E’ come infilare le perle di una collana, la collana sarà più bella se le perle saranno distanziate.
Scrivere senza le virgole al punto giusto è come cucinare senza sale, significa scrivere senza ritmo e senza tono.
Qualcuno considera antiquato scrivere con un eccesso di virgole.
Aneddoti: un direttore e un suo redattore discutono, il redattore insiste per scrivere: “i colori della bandiera americana sono rosso bianco e blu”: altrimenti, sostiene, quella bandiera, appesantita dalla virgola dopo ‘rosso’, non riuscirebbe a sventolare come si deve.

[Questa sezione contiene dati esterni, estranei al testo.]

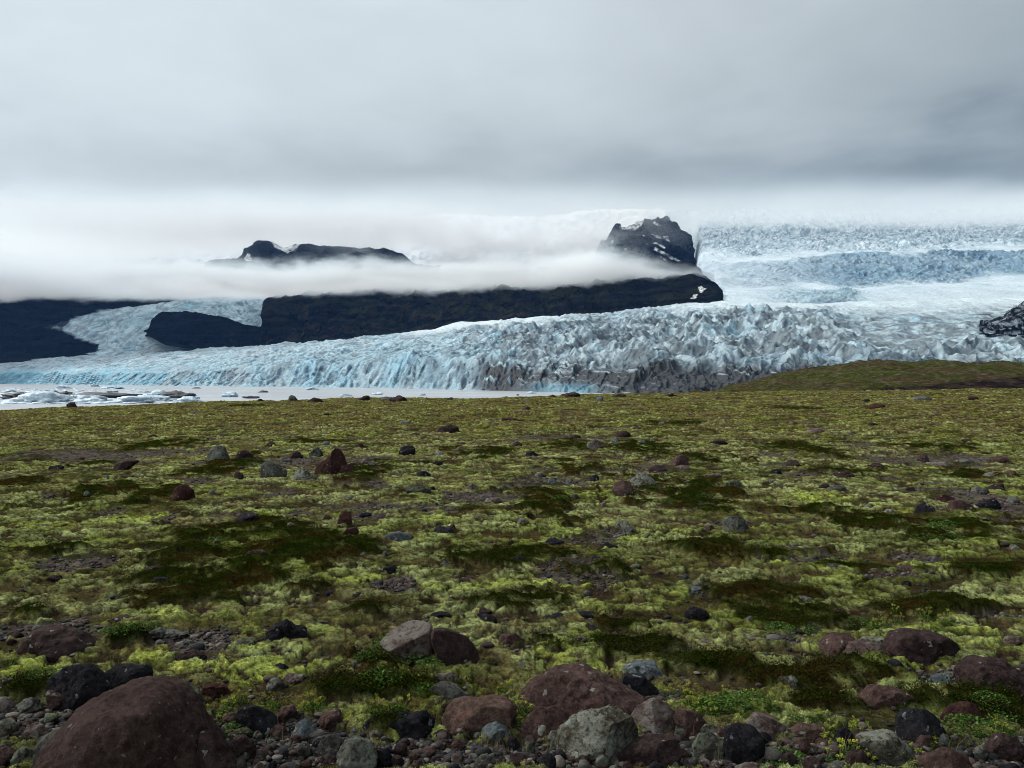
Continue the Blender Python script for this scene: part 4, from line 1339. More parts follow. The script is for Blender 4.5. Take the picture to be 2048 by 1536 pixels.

Il direttore a sua volta si impunta per scrivere: “dopo cena, gli uomini si trasferirono in salotto”, sostenendo che quella virgola, dopo la parola ‘cena’, selve a dare loro il tempo di alzarsi in piedi e scostare la sedia, prima di andare in salotto!
In sostanza: una virgola in più o in meno ha un peso considerevole.
E’ il cane da guardia delle parole: anzi è il cane pastore che prende un gruppo di  pecore, le fa stare insieme e le separa da un altro gruppo.
E’ una verga, piccola e graziosa che determina il senso delle parole, trasforma la realtà in significati, è il codice della strada del lessico, uno spermatozoo che feconda, è scalo di marinaio, pausa di ironia, pezzo di cielo caduto in terra.
Bisogna amare la virgola fino alla virgolatria.